### TO BE DONE
Keep only the lines of the listing that include the word "from", and copy them.

Scenes as source code:
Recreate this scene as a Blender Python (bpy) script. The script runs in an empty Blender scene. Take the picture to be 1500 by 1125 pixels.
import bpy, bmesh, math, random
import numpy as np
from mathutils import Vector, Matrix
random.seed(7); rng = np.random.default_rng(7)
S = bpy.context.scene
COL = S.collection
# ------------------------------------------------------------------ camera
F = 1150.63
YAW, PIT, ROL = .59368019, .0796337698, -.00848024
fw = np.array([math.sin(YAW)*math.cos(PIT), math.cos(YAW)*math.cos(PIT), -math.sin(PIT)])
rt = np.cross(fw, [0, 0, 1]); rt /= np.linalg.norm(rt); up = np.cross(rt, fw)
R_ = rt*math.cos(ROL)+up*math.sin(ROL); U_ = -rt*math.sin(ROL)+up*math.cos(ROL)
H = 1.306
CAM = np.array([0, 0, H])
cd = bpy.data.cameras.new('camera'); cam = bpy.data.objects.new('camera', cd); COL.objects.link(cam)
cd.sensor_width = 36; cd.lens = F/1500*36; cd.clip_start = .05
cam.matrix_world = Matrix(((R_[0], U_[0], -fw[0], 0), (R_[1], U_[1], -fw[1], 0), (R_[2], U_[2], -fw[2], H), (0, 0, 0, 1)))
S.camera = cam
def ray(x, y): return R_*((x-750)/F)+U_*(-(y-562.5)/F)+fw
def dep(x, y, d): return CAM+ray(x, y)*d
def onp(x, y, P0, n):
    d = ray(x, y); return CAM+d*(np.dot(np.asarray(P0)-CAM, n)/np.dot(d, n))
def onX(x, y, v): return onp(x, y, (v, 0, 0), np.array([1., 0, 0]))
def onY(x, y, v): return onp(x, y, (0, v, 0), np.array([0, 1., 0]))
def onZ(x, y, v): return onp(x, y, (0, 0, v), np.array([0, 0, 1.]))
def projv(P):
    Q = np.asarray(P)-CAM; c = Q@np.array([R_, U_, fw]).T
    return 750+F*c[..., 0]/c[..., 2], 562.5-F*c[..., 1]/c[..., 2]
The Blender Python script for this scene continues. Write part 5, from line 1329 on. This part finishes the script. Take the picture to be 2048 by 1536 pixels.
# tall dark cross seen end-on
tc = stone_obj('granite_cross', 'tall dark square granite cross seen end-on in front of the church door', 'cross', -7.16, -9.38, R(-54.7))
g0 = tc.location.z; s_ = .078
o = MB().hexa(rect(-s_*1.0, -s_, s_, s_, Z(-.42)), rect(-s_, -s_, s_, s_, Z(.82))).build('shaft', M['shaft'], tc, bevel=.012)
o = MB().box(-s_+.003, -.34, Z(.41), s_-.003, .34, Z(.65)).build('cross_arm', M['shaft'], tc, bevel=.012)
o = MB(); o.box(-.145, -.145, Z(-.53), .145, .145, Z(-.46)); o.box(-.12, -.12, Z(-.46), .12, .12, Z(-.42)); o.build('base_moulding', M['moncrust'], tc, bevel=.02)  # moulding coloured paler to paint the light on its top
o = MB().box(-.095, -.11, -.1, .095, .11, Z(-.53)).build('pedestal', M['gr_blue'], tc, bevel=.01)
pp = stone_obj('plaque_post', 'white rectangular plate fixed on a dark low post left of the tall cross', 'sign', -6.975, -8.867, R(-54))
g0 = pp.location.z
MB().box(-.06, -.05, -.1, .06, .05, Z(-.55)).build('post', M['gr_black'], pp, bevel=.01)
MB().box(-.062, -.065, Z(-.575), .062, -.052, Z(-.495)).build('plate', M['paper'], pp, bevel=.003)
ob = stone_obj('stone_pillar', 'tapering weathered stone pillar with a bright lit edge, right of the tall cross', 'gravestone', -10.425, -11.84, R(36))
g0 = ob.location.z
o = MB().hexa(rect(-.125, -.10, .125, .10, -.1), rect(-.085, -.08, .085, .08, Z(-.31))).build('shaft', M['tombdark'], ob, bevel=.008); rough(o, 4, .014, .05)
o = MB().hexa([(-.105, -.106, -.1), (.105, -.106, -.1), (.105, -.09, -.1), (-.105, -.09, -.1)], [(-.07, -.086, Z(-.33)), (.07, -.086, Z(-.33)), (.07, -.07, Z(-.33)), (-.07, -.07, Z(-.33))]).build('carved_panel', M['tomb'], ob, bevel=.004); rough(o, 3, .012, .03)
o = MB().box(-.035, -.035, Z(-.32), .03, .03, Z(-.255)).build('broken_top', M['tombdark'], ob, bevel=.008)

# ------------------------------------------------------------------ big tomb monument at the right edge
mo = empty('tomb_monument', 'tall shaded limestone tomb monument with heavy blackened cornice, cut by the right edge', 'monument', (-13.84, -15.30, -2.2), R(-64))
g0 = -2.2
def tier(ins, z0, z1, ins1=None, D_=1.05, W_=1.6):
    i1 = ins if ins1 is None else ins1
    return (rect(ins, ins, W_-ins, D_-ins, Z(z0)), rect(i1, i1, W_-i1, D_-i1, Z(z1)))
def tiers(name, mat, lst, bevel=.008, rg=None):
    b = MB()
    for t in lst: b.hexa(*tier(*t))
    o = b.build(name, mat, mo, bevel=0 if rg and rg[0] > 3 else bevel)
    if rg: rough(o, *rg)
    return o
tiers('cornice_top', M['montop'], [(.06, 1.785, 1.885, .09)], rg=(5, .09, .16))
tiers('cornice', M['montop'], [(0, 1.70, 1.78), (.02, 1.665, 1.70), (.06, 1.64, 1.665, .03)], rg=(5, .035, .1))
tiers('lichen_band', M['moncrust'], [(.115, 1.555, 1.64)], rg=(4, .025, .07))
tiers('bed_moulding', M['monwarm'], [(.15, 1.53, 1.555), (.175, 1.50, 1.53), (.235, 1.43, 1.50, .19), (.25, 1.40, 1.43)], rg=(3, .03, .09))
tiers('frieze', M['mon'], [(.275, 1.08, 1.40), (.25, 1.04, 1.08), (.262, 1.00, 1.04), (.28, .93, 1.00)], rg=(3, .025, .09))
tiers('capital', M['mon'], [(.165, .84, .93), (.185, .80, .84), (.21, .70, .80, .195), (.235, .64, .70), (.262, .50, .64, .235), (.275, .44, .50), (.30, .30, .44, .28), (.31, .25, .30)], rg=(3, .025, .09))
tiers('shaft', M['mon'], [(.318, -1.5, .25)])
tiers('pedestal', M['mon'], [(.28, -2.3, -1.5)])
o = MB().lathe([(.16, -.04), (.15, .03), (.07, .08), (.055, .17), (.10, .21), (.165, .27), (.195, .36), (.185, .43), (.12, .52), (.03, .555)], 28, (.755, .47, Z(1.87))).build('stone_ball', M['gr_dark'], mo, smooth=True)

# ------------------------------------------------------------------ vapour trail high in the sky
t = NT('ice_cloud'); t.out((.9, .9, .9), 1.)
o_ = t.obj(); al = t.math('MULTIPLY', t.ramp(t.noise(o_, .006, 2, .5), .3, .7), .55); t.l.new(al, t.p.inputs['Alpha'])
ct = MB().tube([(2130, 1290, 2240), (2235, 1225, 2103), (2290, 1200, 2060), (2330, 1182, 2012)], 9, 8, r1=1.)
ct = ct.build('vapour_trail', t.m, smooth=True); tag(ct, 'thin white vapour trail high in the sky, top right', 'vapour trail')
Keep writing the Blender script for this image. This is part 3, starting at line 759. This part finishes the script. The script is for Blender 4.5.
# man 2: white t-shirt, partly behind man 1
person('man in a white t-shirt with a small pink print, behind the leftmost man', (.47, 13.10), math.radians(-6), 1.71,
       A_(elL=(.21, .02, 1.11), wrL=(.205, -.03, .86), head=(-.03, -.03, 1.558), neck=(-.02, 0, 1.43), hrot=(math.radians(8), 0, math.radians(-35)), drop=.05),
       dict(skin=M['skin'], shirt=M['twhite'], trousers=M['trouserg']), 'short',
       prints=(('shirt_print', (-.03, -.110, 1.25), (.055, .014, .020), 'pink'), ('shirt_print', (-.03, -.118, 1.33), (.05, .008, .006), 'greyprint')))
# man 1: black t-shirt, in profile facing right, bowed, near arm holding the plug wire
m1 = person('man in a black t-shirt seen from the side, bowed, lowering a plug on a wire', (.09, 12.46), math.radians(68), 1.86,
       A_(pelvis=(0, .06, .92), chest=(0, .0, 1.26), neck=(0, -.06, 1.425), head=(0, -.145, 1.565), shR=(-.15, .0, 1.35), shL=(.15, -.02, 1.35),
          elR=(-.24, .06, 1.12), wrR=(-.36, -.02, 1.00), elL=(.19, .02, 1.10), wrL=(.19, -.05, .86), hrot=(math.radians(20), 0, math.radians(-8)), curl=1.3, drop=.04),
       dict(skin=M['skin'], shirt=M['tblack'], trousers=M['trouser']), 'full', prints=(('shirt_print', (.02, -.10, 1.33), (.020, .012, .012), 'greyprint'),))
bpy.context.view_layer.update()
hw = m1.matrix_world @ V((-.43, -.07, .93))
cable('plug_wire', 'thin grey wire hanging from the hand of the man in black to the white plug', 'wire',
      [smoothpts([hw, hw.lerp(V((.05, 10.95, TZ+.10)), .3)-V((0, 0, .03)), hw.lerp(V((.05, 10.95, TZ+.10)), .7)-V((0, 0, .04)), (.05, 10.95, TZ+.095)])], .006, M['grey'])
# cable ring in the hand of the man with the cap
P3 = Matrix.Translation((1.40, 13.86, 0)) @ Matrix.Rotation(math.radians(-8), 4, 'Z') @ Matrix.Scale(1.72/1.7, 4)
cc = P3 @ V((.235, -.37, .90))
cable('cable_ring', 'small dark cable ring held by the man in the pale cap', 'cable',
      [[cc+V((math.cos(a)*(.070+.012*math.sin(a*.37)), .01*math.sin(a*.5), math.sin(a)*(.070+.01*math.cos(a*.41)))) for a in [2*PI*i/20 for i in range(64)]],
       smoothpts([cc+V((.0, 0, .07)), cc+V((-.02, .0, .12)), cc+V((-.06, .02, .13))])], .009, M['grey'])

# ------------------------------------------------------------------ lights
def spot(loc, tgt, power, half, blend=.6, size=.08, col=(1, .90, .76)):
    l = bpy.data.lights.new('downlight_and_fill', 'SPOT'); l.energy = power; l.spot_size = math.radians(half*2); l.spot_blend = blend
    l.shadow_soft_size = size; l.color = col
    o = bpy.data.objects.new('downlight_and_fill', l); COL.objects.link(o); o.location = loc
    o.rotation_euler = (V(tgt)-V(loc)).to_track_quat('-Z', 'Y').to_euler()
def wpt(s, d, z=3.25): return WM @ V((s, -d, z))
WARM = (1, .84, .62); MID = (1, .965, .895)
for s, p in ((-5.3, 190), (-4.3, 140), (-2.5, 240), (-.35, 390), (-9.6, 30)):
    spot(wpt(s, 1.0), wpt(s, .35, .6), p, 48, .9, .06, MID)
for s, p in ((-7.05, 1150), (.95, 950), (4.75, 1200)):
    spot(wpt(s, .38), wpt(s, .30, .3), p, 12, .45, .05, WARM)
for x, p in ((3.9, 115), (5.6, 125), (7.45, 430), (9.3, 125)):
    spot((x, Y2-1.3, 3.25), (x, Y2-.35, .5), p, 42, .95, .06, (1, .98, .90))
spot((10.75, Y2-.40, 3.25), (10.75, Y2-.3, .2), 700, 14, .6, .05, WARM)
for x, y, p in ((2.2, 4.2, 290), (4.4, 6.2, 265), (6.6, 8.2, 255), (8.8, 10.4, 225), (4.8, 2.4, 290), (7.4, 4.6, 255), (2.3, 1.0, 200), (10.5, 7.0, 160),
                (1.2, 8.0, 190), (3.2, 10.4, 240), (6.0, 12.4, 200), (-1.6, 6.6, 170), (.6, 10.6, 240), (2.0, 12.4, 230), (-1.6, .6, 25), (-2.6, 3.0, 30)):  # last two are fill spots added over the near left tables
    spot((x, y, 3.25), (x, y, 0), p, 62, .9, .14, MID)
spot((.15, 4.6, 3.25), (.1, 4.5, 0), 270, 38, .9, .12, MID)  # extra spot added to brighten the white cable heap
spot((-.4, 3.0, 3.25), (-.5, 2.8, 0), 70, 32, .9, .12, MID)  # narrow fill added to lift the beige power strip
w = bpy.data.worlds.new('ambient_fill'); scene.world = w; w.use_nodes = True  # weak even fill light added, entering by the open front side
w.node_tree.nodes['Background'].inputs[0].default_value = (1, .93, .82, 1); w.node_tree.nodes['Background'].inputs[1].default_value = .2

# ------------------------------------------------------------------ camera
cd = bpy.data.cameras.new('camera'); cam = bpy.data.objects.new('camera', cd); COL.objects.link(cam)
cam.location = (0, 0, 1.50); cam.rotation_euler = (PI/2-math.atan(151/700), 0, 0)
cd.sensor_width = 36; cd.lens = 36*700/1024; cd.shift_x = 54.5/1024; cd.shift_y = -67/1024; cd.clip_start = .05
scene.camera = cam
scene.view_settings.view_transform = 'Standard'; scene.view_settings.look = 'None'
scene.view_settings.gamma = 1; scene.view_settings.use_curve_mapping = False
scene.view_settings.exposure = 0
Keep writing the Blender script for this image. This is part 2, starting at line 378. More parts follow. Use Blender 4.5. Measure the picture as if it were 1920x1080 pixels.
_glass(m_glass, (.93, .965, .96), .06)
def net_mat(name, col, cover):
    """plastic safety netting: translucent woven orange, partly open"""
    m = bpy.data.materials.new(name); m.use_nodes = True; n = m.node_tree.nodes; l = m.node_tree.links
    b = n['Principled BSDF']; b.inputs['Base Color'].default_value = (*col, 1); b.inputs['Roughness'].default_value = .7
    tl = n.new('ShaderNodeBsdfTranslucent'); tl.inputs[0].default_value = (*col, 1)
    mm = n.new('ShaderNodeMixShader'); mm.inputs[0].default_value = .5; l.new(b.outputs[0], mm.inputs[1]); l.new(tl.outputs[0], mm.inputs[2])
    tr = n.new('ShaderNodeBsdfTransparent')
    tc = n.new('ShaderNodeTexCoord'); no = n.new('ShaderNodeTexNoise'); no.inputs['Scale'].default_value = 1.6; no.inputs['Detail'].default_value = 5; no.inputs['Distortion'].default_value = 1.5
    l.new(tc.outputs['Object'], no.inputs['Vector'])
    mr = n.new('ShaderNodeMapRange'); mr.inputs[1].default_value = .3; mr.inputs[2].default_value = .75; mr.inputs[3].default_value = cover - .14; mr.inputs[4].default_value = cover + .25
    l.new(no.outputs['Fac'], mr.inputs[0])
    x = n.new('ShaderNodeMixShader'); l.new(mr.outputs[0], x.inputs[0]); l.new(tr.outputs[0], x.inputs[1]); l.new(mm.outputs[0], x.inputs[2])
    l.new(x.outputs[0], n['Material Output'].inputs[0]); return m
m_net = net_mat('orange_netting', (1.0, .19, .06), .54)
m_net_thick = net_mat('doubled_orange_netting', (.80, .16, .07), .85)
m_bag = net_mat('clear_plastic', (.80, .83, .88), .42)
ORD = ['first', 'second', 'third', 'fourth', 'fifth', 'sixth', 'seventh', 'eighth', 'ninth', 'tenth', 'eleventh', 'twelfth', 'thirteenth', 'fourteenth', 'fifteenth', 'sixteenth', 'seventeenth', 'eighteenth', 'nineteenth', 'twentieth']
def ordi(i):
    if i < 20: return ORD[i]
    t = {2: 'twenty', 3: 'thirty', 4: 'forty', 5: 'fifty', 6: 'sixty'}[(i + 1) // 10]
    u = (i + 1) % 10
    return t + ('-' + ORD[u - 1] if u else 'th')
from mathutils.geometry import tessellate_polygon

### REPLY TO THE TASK
from mathutils import Vector, Matrix
The Blender Python script for this scene continues. Write part 5, from line 1329 on. This part finishes the script. Take the picture to be 2048 by 1536 pixels.
m1 = person('man in a black t-shirt seen from the side, bowed, lowering a plug on a wire', (.09, 12.46), math.radians(68), 1.86,
cable('plug_wire', 'thin grey wire hanging from the hand of the man in black to the white plug', 'wire',
from mathutils.geometry import tessellate_polygon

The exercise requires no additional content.